My father was Basil Wendell Robinson, and my mother was Theresa Francis Walsh. They were in show business.
My father was born in Ohio, in a place called Mt. Vernon. He had one of the most beautiful bass voices I've ever heard, including Ezio Pinza . . . and he was a very handsome man.
My mother was a dancer; she was a ballet dancer, but she could do other types of dancing.
They were married six or seven years before they had me. I'm not sure of the exact year, but it was obviously before 1917, because they had my brother Basil in 1917. Basil, my older brother, was my only sibling. He always lived in Boston. He was living with my aunt Ella.
The first year of my life is a total blank. Nobody has ever told me where I spent the one month, six months, twelve months, et cetera. All I know is, that when I was age two, I was in Milwaukee, Wisconsin.

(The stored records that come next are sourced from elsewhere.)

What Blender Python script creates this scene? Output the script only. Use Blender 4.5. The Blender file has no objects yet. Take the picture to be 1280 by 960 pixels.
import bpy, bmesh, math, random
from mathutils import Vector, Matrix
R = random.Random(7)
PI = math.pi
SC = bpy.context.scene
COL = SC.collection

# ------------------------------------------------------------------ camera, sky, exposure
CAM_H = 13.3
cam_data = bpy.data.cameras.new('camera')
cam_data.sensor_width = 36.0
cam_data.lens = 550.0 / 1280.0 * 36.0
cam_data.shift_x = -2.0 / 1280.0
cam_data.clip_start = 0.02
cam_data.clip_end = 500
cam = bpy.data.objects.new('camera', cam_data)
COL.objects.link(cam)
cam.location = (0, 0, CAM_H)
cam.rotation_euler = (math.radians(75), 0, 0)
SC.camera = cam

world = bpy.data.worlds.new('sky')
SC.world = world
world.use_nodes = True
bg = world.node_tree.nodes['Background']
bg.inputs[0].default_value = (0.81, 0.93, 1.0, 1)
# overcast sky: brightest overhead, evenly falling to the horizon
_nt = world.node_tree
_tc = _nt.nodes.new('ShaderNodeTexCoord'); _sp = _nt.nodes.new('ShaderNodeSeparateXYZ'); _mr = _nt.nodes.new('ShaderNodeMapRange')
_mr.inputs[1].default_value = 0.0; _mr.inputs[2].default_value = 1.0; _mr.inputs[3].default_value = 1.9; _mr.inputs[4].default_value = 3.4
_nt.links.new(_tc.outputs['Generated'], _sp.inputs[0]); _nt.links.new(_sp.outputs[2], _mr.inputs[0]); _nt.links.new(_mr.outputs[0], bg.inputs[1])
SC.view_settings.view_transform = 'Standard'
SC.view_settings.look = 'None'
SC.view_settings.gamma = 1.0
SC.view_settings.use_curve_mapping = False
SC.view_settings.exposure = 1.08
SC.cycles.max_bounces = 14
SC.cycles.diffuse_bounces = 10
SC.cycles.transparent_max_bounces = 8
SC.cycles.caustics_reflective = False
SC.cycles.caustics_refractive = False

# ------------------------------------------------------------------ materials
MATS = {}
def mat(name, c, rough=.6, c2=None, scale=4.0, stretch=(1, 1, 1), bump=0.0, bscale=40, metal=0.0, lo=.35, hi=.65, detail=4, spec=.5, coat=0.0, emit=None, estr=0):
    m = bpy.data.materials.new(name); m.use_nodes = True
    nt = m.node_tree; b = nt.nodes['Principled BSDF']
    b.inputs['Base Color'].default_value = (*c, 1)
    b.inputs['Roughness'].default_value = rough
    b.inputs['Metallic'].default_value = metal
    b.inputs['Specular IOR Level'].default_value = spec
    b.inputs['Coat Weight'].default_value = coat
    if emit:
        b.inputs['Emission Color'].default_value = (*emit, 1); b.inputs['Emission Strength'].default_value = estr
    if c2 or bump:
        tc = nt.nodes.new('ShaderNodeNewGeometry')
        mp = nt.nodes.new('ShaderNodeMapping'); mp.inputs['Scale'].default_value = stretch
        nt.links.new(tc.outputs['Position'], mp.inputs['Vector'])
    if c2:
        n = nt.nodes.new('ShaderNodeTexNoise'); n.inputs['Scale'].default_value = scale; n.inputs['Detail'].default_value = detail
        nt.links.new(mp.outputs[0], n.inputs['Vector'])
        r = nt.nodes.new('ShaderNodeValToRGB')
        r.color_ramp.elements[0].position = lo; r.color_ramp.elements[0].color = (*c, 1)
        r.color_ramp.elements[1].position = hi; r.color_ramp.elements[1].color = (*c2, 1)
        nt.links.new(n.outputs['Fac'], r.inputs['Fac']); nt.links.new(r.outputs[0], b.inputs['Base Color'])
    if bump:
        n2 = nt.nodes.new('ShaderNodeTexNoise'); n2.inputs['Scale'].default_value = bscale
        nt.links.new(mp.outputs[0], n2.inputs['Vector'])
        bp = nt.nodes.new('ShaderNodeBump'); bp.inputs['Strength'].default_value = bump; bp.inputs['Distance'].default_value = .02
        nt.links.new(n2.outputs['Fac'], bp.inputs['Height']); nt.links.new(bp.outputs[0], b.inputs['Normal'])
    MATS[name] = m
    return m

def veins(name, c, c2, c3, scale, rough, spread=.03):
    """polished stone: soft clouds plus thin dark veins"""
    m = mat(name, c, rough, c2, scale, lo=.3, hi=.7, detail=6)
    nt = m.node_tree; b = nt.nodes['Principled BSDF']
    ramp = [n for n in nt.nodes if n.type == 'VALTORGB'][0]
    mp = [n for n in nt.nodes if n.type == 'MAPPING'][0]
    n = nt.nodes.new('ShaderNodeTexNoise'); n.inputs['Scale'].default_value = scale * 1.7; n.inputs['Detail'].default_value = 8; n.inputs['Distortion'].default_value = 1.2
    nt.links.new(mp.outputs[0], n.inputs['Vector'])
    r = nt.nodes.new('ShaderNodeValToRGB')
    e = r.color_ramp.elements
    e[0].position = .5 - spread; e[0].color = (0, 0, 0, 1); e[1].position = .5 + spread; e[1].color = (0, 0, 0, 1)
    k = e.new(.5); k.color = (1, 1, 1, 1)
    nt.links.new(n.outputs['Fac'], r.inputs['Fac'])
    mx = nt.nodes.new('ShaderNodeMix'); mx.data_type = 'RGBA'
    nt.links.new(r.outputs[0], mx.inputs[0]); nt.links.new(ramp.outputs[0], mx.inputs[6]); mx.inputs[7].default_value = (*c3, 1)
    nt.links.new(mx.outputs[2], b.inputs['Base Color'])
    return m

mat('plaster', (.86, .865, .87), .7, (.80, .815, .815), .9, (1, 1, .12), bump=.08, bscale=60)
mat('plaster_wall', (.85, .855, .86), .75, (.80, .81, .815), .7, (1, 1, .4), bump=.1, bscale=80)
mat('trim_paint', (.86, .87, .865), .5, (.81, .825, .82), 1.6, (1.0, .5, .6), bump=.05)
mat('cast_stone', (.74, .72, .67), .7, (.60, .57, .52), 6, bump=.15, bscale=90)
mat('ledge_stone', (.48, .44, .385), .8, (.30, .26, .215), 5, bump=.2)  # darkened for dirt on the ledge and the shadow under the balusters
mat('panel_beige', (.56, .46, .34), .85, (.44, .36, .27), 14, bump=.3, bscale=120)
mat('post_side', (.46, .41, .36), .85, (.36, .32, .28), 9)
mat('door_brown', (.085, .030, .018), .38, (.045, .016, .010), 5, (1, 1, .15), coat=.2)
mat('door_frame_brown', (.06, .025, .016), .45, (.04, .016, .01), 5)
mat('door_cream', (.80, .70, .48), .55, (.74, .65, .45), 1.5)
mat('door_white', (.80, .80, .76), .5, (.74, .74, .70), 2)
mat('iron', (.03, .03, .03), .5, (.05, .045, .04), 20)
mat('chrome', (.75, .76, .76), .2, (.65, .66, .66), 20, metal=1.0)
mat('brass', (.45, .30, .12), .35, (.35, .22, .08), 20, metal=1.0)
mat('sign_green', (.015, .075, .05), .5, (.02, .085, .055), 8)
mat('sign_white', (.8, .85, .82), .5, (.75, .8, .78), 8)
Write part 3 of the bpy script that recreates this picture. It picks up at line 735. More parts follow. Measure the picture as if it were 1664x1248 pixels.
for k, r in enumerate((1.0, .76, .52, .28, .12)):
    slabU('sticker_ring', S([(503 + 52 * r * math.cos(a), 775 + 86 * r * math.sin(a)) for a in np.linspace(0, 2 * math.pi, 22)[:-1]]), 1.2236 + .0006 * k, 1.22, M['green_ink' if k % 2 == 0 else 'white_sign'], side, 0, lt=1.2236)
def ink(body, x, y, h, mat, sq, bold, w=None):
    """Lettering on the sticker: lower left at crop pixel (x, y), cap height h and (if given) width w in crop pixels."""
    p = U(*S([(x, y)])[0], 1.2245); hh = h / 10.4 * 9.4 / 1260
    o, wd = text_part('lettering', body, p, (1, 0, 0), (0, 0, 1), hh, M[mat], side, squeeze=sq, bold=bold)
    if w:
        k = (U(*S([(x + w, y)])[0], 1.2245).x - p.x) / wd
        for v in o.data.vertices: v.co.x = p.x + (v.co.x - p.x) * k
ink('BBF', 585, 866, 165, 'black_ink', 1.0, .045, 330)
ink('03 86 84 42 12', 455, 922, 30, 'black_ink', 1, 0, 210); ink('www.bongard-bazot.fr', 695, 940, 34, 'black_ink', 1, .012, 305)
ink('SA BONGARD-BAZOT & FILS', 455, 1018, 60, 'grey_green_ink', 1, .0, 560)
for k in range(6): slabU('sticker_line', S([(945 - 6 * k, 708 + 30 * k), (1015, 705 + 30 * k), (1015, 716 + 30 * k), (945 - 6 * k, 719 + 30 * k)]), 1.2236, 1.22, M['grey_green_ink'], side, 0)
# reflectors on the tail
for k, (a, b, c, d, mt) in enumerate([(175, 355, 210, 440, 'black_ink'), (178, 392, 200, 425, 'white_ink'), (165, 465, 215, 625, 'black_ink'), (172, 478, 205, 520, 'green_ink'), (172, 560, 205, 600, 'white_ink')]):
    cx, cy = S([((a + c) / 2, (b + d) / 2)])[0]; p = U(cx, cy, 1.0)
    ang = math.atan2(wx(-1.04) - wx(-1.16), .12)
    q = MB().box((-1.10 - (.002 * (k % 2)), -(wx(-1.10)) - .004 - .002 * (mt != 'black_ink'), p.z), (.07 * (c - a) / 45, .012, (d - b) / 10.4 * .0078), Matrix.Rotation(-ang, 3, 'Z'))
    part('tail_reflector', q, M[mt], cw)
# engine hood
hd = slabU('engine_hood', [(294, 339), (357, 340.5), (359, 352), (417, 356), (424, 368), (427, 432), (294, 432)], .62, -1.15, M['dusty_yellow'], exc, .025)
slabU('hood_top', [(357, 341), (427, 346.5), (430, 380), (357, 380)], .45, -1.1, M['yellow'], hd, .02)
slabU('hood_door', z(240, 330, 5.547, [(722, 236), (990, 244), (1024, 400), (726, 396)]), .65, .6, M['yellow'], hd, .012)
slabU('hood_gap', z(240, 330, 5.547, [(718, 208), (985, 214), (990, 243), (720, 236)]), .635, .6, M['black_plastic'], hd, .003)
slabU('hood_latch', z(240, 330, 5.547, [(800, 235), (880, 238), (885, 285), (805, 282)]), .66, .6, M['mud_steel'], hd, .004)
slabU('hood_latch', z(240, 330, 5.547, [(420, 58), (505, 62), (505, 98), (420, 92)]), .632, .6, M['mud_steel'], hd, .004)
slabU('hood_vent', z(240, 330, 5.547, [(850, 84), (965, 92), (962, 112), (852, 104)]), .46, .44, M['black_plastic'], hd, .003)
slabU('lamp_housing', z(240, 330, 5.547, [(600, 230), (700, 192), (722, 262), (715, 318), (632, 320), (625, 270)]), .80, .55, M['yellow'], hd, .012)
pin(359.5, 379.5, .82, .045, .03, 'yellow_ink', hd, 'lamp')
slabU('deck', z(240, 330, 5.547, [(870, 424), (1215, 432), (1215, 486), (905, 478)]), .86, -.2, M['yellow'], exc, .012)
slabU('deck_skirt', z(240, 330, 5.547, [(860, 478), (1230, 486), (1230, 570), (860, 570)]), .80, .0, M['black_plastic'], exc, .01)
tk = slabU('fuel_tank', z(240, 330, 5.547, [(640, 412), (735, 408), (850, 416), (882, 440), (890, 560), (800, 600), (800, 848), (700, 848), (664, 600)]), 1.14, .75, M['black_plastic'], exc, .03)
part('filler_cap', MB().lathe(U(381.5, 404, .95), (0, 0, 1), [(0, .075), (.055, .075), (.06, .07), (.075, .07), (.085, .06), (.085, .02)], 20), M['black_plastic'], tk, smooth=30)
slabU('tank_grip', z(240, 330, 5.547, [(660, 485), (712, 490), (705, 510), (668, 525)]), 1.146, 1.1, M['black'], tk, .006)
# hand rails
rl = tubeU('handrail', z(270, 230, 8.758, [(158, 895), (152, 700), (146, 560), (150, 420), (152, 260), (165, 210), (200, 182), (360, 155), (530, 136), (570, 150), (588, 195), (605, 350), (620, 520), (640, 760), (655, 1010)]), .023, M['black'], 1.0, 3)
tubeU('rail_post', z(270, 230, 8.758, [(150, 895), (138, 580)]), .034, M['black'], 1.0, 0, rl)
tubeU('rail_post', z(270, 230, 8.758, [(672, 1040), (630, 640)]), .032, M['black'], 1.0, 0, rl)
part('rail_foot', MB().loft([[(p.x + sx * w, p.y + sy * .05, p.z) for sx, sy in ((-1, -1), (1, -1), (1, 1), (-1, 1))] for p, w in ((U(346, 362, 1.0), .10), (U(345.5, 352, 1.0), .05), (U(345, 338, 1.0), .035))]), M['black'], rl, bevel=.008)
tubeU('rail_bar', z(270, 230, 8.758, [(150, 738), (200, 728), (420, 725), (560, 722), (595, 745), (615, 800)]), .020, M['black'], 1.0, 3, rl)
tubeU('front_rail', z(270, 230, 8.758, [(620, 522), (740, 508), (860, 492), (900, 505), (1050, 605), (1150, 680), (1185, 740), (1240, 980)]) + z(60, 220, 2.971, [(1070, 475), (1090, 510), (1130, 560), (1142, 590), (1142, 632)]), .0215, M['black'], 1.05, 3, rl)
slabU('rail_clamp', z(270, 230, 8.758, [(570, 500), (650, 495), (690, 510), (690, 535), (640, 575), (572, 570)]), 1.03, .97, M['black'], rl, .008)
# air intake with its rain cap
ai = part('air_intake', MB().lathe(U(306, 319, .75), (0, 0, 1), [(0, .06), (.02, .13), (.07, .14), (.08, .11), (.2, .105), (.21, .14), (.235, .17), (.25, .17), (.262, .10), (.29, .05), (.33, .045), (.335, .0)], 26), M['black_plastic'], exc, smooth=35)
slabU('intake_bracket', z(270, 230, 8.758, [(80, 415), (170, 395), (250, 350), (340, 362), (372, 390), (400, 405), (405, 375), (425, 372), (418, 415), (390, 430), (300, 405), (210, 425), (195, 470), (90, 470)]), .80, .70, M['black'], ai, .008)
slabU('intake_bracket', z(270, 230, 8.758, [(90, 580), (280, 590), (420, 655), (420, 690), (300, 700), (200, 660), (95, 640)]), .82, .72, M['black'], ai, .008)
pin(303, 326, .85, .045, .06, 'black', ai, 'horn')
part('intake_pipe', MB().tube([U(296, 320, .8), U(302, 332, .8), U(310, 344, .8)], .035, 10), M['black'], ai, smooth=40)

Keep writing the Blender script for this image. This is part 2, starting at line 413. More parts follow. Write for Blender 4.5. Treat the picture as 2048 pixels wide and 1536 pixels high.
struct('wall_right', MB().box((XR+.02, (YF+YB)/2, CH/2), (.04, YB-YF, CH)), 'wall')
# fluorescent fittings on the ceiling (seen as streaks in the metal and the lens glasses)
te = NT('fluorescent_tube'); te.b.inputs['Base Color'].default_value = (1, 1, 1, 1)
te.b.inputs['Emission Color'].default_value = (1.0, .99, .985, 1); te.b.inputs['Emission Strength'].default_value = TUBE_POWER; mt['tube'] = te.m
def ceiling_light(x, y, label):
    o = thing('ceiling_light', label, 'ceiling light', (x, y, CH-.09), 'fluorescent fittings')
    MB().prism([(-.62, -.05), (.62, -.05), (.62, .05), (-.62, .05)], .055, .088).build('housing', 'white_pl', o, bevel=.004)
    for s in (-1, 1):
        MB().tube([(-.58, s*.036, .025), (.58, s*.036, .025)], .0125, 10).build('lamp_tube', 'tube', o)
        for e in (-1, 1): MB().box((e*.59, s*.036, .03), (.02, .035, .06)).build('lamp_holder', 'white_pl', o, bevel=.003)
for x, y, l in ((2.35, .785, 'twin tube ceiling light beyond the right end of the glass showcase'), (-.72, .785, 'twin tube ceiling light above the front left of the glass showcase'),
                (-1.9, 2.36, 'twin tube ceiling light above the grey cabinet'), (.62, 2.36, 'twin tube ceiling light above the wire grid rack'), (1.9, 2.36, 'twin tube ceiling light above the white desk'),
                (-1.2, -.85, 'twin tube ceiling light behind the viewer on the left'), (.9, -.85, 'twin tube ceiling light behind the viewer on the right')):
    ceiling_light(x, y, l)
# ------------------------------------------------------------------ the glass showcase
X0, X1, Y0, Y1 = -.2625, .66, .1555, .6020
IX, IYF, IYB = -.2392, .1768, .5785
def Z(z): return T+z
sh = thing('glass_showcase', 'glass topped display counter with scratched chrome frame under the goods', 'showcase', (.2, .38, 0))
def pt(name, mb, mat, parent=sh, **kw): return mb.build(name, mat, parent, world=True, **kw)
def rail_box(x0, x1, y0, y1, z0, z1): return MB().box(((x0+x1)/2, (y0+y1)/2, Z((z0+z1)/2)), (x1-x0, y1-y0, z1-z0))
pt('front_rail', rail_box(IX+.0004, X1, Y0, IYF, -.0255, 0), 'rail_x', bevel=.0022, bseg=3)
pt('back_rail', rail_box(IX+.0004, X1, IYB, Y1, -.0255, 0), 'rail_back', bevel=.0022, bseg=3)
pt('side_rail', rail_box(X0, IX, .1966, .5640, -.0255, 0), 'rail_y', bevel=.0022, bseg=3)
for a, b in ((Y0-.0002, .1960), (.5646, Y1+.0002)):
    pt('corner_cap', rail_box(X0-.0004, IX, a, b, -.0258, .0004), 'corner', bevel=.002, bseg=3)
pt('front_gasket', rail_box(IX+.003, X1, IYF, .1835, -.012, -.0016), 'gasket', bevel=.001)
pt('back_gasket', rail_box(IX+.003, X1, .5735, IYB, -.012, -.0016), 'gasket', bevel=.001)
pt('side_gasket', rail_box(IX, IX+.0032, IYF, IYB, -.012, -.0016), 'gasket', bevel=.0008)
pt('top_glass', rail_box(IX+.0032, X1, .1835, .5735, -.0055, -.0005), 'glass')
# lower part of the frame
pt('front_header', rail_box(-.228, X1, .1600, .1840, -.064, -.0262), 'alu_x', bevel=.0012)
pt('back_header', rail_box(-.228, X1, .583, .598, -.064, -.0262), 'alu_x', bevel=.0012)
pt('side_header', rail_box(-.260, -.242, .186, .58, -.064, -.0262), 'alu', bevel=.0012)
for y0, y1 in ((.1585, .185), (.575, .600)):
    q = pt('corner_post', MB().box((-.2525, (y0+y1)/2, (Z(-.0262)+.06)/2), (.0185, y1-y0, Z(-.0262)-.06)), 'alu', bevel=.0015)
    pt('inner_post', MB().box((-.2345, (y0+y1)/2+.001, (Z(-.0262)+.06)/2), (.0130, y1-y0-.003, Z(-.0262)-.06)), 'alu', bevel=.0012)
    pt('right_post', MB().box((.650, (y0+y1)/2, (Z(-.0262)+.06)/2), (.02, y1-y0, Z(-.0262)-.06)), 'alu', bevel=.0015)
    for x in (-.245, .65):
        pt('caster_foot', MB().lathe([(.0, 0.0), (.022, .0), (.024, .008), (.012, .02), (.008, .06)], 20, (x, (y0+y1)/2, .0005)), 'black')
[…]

The reason that I know that, aside from the fact that I remember that, is because there are two pictures of me that we have, in a sort of tintype form: one with a go-kart that says "1924 Milwaukee," and there I am sitting up there with the brains of the goat; and the other is a tintype of me riding a bicycle that said "Milwaukee, 1924." And that made me two years old, so by that time, the time I was zero, and two, I had been moved to Milwaukee. Not with my parents—just to Milwaukee.
My mother and father were in show business, as I said, so they travelled continually . . . although the majority of their travel, as I recall, was in the Midwest area. It was impractical, I suppose, for them to continually take me with them.